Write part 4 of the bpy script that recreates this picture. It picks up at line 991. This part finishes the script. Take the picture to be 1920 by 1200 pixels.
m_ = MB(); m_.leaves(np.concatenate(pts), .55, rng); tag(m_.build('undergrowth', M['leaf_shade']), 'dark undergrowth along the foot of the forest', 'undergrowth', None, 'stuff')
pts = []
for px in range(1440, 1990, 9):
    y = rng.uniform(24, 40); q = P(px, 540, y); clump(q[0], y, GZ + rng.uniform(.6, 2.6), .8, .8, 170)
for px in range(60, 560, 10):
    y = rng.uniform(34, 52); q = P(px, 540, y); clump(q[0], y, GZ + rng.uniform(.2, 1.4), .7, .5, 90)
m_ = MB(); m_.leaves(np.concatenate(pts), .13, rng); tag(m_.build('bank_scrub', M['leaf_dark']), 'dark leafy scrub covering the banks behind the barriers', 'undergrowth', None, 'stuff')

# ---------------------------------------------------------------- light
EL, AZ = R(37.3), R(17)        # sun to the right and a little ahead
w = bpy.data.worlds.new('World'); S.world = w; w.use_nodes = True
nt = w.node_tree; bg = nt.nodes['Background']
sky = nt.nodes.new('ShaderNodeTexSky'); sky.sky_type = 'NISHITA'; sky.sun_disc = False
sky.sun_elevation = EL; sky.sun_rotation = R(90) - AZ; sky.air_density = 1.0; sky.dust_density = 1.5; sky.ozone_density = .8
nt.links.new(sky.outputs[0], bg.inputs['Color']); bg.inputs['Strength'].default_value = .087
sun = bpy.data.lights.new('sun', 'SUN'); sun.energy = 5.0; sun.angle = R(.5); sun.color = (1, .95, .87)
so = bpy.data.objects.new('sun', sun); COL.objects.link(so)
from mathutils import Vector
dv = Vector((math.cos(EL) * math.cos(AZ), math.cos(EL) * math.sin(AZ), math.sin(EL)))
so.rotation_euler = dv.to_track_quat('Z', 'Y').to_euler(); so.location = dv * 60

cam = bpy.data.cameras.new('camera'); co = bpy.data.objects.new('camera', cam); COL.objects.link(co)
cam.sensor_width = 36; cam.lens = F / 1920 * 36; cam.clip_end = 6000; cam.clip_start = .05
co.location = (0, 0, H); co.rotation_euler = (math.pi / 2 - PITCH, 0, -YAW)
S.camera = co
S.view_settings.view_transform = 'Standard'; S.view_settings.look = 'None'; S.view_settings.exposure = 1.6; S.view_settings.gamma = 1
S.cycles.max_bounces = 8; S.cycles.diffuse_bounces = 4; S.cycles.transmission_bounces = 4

- - - - - - -

— Written instruction —
Repeat every line of the data, exactly and in full.

— Exercise response —
Write part 4 of the bpy script that recreates this picture. It picks up at line 991. This part finishes the script. Take the picture to be 1920 by 1200 pixels.
m_ = MB(); m_.leaves(np.concatenate(pts), .55, rng); tag(m_.build('undergrowth', M['leaf_shade']), 'dark undergrowth along the foot of the forest', 'undergrowth', None, 'stuff')
pts = []
for px in range(1440, 1990, 9):
    y = rng.uniform(24, 40); q = P(px, 540, y); clump(q[0], y, GZ + rng.uniform(.6, 2.6), .8, .8, 170)
for px in range(60, 560, 10):
    y = rng.uniform(34, 52); q = P(px, 540, y); clump(q[0], y, GZ + rng.uniform(.2, 1.4), .7, .5, 90)
m_ = MB(); m_.leaves(np.concatenate(pts), .13, rng); tag(m_.build('bank_scrub', M['leaf_dark']), 'dark leafy scrub covering the banks behind the barriers', 'undergrowth', None, 'stuff')

# ---------------------------------------------------------------- light
EL, AZ = R(37.3), R(17)        # sun to the right and a little ahead
w = bpy.data.worlds.new('World'); S.world = w; w.use_nodes = True
nt = w.node_tree; bg = nt.nodes['Background']
sky = nt.nodes.new('ShaderNodeTexSky'); sky.sky_type = 'NISHITA'; sky.sun_disc = False
sky.sun_elevation = EL; sky.sun_rotation = R(90) - AZ; sky.air_density = 1.0; sky.dust_density = 1.5; sky.ozone_density = .8
nt.links.new(sky.outputs[0], bg.inputs['Color']); bg.inputs['Strength'].default_value = .087
sun = bpy.data.lights.new('sun', 'SUN'); sun.energy = 5.0; sun.angle = R(.5); sun.color = (1, .95, .87)
so = bpy.data.objects.new('sun', sun); COL.objects.link(so)
from mathutils import Vector
dv = Vector((math.cos(EL) * math.cos(AZ), math.cos(EL) * math.sin(AZ), math.sin(EL)))
so.rotation_euler = dv.to_track_quat('Z', 'Y').to_euler(); so.location = dv * 60

cam = bpy.data.cameras.new('camera'); co = bpy.data.objects.new('camera', cam); COL.objects.link(co)
cam.sensor_width = 36; cam.lens = F / 1920 * 36; cam.clip_end = 6000; cam.clip_start = .05
co.location = (0, 0, H); co.rotation_euler = (math.pi / 2 - PITCH, 0, -YAW)
S.camera = co
S.view_settings.view_transform = 'Standard'; S.view_settings.look = 'None'; S.view_settings.exposure = 1.6; S.view_settings.gamma = 1
S.cycles.max_bounces = 8; S.cycles.diffuse_bounces = 4; S.cycles.transmission_bounces = 4